What needs to be done: Restate the entire listing word for word.

Supplied material:
_ _ _ _
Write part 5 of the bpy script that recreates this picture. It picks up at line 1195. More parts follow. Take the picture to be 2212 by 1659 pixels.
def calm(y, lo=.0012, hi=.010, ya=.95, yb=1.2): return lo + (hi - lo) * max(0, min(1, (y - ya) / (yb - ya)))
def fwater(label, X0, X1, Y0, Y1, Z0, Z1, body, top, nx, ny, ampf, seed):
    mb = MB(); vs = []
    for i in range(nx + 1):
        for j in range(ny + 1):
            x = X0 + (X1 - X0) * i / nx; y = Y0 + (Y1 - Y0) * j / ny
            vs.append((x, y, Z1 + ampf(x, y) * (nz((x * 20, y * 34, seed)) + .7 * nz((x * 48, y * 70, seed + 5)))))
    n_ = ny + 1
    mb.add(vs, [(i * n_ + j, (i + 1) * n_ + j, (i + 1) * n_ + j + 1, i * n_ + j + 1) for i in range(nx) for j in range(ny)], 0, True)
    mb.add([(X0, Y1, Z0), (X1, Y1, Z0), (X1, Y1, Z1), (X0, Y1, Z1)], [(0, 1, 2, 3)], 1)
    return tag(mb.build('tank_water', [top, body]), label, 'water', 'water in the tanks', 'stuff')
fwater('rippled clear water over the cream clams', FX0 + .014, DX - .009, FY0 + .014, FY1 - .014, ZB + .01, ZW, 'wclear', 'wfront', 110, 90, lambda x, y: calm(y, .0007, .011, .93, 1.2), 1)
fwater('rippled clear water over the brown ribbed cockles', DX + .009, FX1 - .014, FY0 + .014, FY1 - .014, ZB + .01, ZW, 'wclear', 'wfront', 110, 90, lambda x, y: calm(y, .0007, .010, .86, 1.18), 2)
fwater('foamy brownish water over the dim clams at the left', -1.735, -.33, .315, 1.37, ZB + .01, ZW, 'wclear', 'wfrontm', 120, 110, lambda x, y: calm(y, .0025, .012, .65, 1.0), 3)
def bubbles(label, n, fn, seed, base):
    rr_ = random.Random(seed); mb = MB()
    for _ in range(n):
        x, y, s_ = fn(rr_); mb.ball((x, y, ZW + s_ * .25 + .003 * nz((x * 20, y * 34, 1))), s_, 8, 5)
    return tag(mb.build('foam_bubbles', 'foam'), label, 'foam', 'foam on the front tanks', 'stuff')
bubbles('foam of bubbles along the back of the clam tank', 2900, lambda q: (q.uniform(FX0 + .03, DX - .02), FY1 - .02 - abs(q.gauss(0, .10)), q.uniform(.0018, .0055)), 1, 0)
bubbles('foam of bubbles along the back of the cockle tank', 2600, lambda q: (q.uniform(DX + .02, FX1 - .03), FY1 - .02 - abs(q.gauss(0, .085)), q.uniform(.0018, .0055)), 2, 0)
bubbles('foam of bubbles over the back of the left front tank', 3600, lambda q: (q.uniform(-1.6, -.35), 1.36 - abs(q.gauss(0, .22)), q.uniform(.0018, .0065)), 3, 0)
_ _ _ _
Task answer:
Write part 5 of the bpy script that recreates this picture. It picks up at line 1195. More parts follow. Take the picture to be 2212 by 1659 pixels.
def calm(y, lo=.0012, hi=.010, ya=.95, yb=1.2): return lo + (hi - lo) * max(0, min(1, (y - ya) / (yb - ya)))
def fwater(label, X0, X1, Y0, Y1, Z0, Z1, body, top, nx, ny, ampf, seed):
    mb = MB(); vs = []
    for i in range(nx + 1):
        for j in range(ny + 1):
            x = X0 + (X1 - X0) * i / nx; y = Y0 + (Y1 - Y0) * j / ny
            vs.append((x, y, Z1 + ampf(x, y) * (nz((x * 20, y * 34, seed)) + .7 * nz((x * 48, y * 70, seed + 5)))))
    n_ = ny + 1
    mb.add(vs, [(i * n_ + j, (i + 1) * n_ + j, (i + 1) * n_ + j + 1, i * n_ + j + 1) for i in range(nx) for j in range(ny)], 0, True)
    mb.add([(X0, Y1, Z0), (X1, Y1, Z0), (X1, Y1, Z1), (X0, Y1, Z1)], [(0, 1, 2, 3)], 1)
    return tag(mb.build('tank_water', [top, body]), label, 'water', 'water in the tanks', 'stuff')
fwater('rippled clear water over the cream clams', FX0 + .014, DX - .009, FY0 + .014, FY1 - .014, ZB + .01, ZW, 'wclear', 'wfront', 110, 90, lambda x, y: calm(y, .0007, .011, .93, 1.2), 1)
fwater('rippled clear water over the brown ribbed cockles', DX + .009, FX1 - .014, FY0 + .014, FY1 - .014, ZB + .01, ZW, 'wclear', 'wfront', 110, 90, lambda x, y: calm(y, .0007, .010, .86, 1.18), 2)
fwater('foamy brownish water over the dim clams at the left', -1.735, -.33, .315, 1.37, ZB + .01, ZW, 'wclear', 'wfrontm', 120, 110, lambda x, y: calm(y, .0025, .012, .65, 1.0), 3)
def bubbles(label, n, fn, seed, base):
    rr_ = random.Random(seed); mb = MB()
    for _ in range(n):
        x, y, s_ = fn(rr_); mb.ball((x, y, ZW + s_ * .25 + .003 * nz((x * 20, y * 34, 1))), s_, 8, 5)
    return tag(mb.build('foam_bubbles', 'foam'), label, 'foam', 'foam on the front tanks', 'stuff')
bubbles('foam of bubbles along the back of the clam tank', 2900, lambda q: (q.uniform(FX0 + .03, DX - .02), FY1 - .02 - abs(q.gauss(0, .10)), q.uniform(.0018, .0055)), 1, 0)
bubbles('foam of bubbles along the back of the cockle tank', 2600, lambda q: (q.uniform(DX + .02, FX1 - .03), FY1 - .02 - abs(q.gauss(0, .085)), q.uniform(.0018, .0055)), 2, 0)
bubbles('foam of bubbles over the back of the left front tank', 3600, lambda q: (q.uniform(-1.6, -.35), 1.36 - abs(q.gauss(0, .22)), q.uniform(.0018, .0065)), 3, 0)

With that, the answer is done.